Exhibit 99.3
UNIVERSAL HEALTH SERVICES, INC.
OFFER TO EXCHANGE ITS
$700,000,000 Principal Amount of its 1.650% Senior Secured Notes due 2026
(CUSIP No. 913903AZ3),
$800,000,000 Principal Amount of its 2.650% Senior Secured Notes due 2030
(CUSIP No. 913903AW0), and
$500,000,000 Principal Amount of its 2.650% Senior Secured Notes due 2032
(CUSIP No. 913903BA7)
that have been registered under the Securities Act of 1933, as amended (the “Securities Act”),
FOR AN EQUAL PRINCIPAL AMOUNT OF ITS
1.650% Senior Secured Notes due 2026 (CUSIP Nos. 913903 AX8 and U91477 AF3),
2.650% Senior Secured Notes due 2030 (CUSIP Nos. 913903 AV2 and U91477 AE6), and
2.650% Senior Secured Notes due 2032 (CUSIP Nos. 913903 AY6 and U91477 AG1)
that were issued and sold in transactions exempt from registration under the Securities Act
The exchange offer and withdrawal rights will expire at 5:00 p.m., New York City time, on (the “Expiration Date”) unless extended.
To Our Clients:
Enclosed for your consideration is a prospectus dated and the related letter of transmittal and instructions thereto in connection with the offer (the “Exchange Offer”) of Universal Health Services, Inc., a Delaware corporation (“UHS”), to exchange the above-referenced notes registered under the Securities Act (the “Exchange Notes”) for a like principal amount the above-referenced outstanding unregistered notes (the “Original Notes”), upon the terms and subject to the conditions set forth in the prospectus and the letter of transmittal. Consummation of the Exchange Offer is subject to certain conditions described in the prospectus.
We are the registered holder of Original Notes held by us for your account. A tender of any such Original Notes can be made only by us as the registered holder and pursuant to your instructions. The letter of transmittal is furnished to you for your information only and cannot be used by you to tender Original Notes held by us for your account.

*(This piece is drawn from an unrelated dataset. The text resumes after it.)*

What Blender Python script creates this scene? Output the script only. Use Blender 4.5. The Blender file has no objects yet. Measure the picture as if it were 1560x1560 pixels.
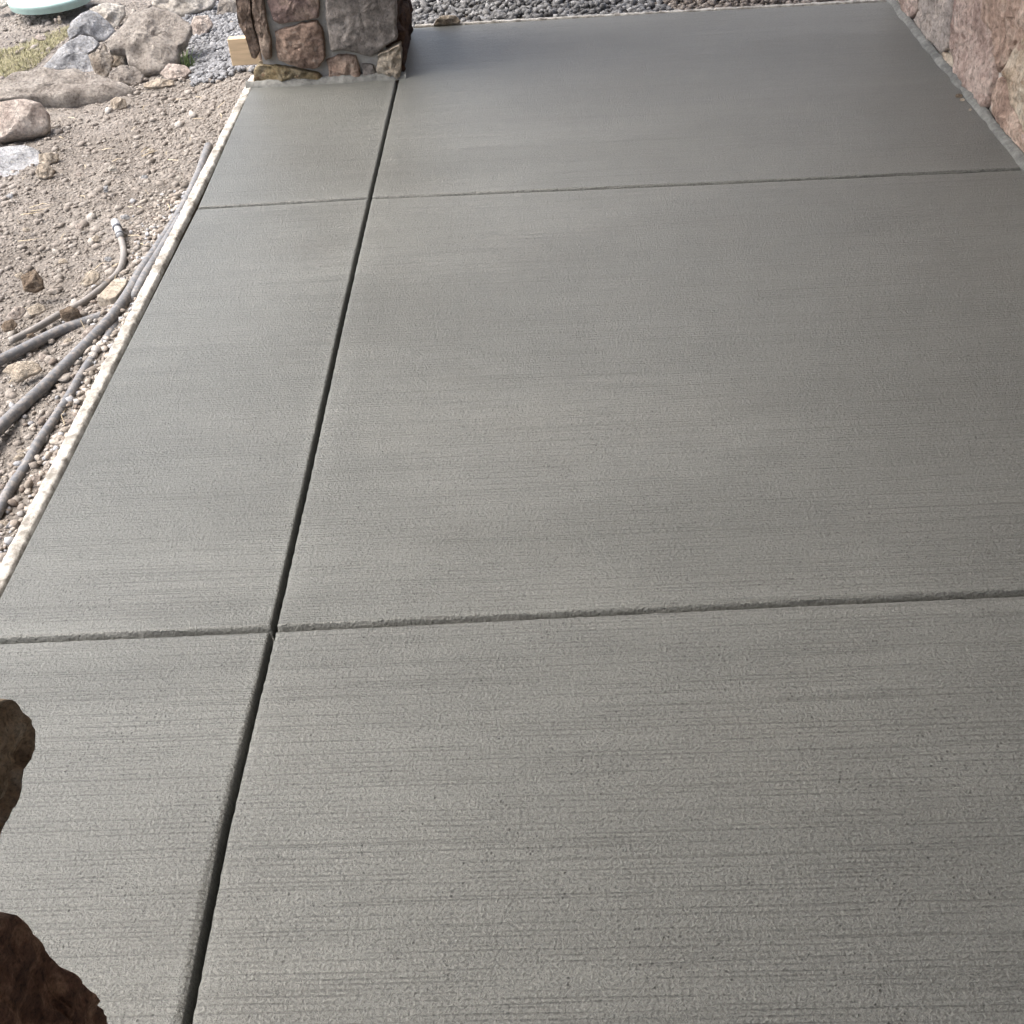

Accordingly, we request instructions as to whether you wish us to tender any or all such Original Notes held by us for your account pursuant to the terms and conditions set forth in the prospectus and the letter of transmittal. We urge you to read the prospectus and the letter of transmittal carefully before instructing us to tender your Original Notes.
Your instructions to us should be forwarded as promptly as possible in order to permit us to tender Original Notes on your behalf in accordance with the provisions of the Exchange Offer. The Exchange Offer will expire at 5:00 p.m., New York City time, on , unless extended. Original Notes tendered pursuant to the Exchange Offer may be withdrawn only under the circumstances described in the prospectus and the letter of transmittal.
Your attention is directed to the following:
1. The Exchange Offer is for the entire aggregate principal amount of Original Notes.